BUSINESS AS USUAL
MINOR CHANGES FOR WHEAT AND BARLEY GROWERS AS
TRANSITIONAL CHECK-OFF COMES TO AN END
BY LEE HART
Alberta wheat and barley growers will be taking full control of how their check-off dollars are spent next year as the industry moves to a system where each provincial commodity commission collects its own check-off funds.
It is part of a planned administrative move completing a transition following the end of the Canadian Wheat Board (CWB) in 2012. The actual check-off amount collected today will change, as the new system kicks into gear with the new crop year beginning August 2017.
The new system not only gives each commission full responsibility for checkoff funds, but also forces it to be even more accountable for how those check-off dollars are spent. However, a major shift in check-off dollar distribution is not expected. Funds will continue to be used primarily for ongoing initiatives in variety and agronomic research and development, technology transfer, and market and policy development. The biggest changes are that it will be a single check-off entry that appears on cash purchase tickets, the check-off will go directly to the respective crop commissions—the Alberta Wheat Commission (AWC) or Alberta Barley— and each commission will be responsible and accountable for the distribution of all funds collected.
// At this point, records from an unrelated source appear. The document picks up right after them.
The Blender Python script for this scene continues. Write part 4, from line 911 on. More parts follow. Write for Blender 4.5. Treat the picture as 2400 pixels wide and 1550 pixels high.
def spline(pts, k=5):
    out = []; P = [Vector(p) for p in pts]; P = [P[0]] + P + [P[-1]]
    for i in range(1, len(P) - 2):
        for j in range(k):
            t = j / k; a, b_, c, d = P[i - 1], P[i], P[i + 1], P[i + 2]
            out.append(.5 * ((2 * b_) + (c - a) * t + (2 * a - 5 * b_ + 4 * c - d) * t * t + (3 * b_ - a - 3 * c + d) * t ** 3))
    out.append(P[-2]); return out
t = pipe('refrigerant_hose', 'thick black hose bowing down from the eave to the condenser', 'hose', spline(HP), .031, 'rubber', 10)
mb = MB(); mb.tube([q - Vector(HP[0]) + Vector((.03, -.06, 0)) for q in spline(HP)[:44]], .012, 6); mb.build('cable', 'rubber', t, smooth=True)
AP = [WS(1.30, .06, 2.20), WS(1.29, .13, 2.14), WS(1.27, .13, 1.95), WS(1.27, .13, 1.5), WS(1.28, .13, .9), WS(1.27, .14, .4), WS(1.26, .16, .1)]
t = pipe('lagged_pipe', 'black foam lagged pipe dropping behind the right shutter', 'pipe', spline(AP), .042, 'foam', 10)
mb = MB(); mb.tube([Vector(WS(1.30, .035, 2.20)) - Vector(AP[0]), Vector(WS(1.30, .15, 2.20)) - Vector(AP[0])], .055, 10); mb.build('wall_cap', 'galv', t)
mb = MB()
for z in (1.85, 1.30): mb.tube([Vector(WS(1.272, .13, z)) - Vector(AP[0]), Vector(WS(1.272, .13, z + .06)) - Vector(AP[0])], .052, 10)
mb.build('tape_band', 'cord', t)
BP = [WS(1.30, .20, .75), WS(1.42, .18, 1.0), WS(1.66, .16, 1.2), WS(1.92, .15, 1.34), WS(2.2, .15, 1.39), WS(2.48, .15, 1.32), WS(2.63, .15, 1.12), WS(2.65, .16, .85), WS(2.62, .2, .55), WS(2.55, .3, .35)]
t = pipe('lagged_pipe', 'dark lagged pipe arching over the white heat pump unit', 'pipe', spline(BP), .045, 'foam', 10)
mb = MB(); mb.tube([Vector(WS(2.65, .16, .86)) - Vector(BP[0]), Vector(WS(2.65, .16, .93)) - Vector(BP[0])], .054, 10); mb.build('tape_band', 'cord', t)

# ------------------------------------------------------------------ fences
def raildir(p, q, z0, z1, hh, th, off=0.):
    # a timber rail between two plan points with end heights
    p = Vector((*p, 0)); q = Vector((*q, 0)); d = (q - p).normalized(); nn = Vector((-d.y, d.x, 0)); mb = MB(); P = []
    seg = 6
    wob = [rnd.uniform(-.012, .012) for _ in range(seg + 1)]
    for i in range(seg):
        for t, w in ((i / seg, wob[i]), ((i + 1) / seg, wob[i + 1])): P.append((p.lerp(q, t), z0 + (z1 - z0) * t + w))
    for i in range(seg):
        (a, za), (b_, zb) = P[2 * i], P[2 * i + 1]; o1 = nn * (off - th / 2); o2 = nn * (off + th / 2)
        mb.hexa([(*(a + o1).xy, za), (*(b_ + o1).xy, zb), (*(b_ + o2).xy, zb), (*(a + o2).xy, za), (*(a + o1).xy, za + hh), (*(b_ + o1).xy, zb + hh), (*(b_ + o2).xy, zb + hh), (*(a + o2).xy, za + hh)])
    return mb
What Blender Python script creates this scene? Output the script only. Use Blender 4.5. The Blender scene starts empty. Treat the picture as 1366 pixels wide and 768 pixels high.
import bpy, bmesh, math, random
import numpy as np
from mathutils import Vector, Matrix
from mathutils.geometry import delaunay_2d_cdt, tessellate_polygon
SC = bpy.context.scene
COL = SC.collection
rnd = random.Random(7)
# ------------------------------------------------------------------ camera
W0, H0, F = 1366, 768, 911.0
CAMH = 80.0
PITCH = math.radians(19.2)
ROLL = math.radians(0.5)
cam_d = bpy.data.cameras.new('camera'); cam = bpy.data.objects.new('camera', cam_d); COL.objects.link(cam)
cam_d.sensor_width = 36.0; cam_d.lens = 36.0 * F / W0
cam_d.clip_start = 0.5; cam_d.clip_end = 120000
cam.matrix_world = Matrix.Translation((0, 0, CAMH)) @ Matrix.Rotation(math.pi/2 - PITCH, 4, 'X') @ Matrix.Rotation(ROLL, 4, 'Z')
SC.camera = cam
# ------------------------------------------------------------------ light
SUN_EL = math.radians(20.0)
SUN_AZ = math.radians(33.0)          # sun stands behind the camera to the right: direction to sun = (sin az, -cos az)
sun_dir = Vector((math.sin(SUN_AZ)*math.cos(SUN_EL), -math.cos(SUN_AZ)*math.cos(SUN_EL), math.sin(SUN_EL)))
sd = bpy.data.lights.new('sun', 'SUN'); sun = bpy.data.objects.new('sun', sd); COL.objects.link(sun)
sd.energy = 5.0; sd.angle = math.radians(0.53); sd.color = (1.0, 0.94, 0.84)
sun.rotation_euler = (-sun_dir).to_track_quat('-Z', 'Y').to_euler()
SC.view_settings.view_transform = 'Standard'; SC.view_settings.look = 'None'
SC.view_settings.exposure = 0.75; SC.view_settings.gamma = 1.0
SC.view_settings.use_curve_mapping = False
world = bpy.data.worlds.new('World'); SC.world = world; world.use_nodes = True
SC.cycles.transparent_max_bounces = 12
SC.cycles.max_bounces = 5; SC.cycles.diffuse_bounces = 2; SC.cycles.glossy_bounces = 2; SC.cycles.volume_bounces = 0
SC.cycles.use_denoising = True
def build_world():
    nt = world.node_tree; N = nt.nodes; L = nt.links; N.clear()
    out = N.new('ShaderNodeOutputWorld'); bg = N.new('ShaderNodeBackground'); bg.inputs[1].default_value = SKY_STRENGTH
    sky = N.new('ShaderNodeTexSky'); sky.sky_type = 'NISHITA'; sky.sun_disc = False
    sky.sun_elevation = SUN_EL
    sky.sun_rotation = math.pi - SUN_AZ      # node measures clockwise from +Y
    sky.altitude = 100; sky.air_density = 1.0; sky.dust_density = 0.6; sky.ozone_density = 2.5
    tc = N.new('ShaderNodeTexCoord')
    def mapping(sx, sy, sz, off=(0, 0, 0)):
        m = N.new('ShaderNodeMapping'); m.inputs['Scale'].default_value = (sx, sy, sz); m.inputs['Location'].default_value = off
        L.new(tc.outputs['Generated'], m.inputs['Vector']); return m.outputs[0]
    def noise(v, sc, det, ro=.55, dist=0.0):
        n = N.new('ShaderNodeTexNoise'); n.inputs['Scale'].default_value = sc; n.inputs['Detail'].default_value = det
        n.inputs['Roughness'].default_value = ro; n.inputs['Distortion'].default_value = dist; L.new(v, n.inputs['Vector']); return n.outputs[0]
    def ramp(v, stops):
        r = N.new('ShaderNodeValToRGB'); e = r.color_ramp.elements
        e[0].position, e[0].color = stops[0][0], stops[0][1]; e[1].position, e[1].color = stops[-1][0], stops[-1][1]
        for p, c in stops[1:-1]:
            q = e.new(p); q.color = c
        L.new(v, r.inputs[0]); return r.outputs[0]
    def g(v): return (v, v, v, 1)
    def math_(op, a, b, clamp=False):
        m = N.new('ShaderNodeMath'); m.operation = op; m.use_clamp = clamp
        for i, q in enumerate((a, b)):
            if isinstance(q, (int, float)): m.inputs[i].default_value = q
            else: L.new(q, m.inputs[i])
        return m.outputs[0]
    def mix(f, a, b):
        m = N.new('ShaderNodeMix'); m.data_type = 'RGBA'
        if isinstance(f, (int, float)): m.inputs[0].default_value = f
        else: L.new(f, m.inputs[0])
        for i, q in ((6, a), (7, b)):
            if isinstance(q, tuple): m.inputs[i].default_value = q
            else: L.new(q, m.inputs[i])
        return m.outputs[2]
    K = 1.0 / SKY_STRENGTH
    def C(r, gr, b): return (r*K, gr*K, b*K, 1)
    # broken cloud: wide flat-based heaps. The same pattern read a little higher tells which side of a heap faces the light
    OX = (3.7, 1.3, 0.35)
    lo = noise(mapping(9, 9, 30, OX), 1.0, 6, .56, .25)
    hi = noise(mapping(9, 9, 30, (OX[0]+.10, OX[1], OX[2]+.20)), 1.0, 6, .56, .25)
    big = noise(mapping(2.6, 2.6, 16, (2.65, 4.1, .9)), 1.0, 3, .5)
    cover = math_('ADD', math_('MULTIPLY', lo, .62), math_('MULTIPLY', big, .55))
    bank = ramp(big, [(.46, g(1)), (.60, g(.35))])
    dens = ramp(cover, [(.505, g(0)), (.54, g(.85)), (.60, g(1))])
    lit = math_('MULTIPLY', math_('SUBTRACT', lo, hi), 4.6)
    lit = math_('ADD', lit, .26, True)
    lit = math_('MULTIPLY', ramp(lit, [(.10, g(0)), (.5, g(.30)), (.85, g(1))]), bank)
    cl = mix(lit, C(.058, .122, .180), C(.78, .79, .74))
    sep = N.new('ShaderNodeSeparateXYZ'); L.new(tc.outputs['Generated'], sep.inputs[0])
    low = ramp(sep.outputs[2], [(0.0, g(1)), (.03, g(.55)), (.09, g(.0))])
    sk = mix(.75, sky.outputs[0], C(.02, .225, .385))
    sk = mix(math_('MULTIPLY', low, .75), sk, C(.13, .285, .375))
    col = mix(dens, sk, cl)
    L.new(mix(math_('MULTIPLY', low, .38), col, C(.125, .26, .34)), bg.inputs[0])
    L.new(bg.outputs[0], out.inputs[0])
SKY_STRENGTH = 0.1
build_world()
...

Check-off dollars were collected and distributed by the CWB during its long era of single-desk marketing. When the CWB was eliminated in 2012, the federal government implemented a transitional two-tier check-off system. The Western Canadian Deduction (WCD) represented the federal portion of the check-off—48 cents per tonne for wheat Prairie-wide; 56 cents per tonne for barley in B.C., Saskatchewan and Manitoba; and four cents per tonne for barley in Alberta. The cash purchase ticket showed one entry for the federal check-off and a second entry for the commission check-off.
As a result, in the 2016/17 crop year, the Alberta check-off for wheat stood at 48 cents per tonne for the WCD and 70 cents per tonne to AWC, for a total $1.18 per tonne. For barley, it stood at four cents for the WCD and $1 per tonne to Alberta Barley, for a total $1.04 per tonne. AWC is proposing to implement a lower single check-off of $1.09 per tonne starting in August 2017. Alberta Barley proposed to increase its check-off to $1.20 per tonne. The proposal was approved at Alberta Barley’s annual general meeting and will be implemented in August.
The five-year WCD transition period provided growers in each province with time to establish their own commodity commissions to handle collection and distribution of check-off dollars. Alberta Barley had been in place prior to the end of the CWB, and AWC was established on the same day the CWB was officially eliminated. Now Saskatchewan and Manitoba also have fully operational provincial commissions representing both crops.
Since Alberta Barley was already operational when the CWB ended, it also took on the interim administrative role of collecting and distributing the federal (WCD) portion of the check-off on behalf of all western provinces. That job will be handed to the respective provincial crop commissions in August.
Outgoing Alberta Barley chair Mike Ammeter said the transition to a single check-off system collected by the commission is one of those situations “where nothing changes, yet everything changes.”
“The dollar figure really doesn’t change, but now we as a commission are directly responsible to farmers for how that money is used,” said Ammeter, who farms near Sylvan Lake. “It brings the responsibility and accountability back to the organization that represents farmers.”
Ammeter said there has been a good working relationship for many years between farmers and the organizations supported by the WCD, such as the Canadian International Grains Institute, the Western Grains Research Foundation and the Canadian Malting Barley Technical Centre, so the changes to check-offs shouldn’t disrupt research funding.
“We have a very good relationship with these organizations and I believe our support for their research, varietal development and other technical support will continue. We have a very good relationship with all our research and development partners,” said Ammeter. “I believe it is important to let producers know that a change is happening, and why it is happening, but in some respects, it is also business as usual.”
AWC chair Kevin Auch has similar thoughts on the check-off changes. “I believe the transition is just a natural fit since we as a commission are collecting money from farmers so we are accountable to those farmers and have responsibility for how the money is distributed,” said Auch, who farms near Carmangay. “I don’t see any major changes in the way things are handled, but it only makes sense that the organization that is collecting money from wheat farmers should be responsible to those wheat farmers as well.”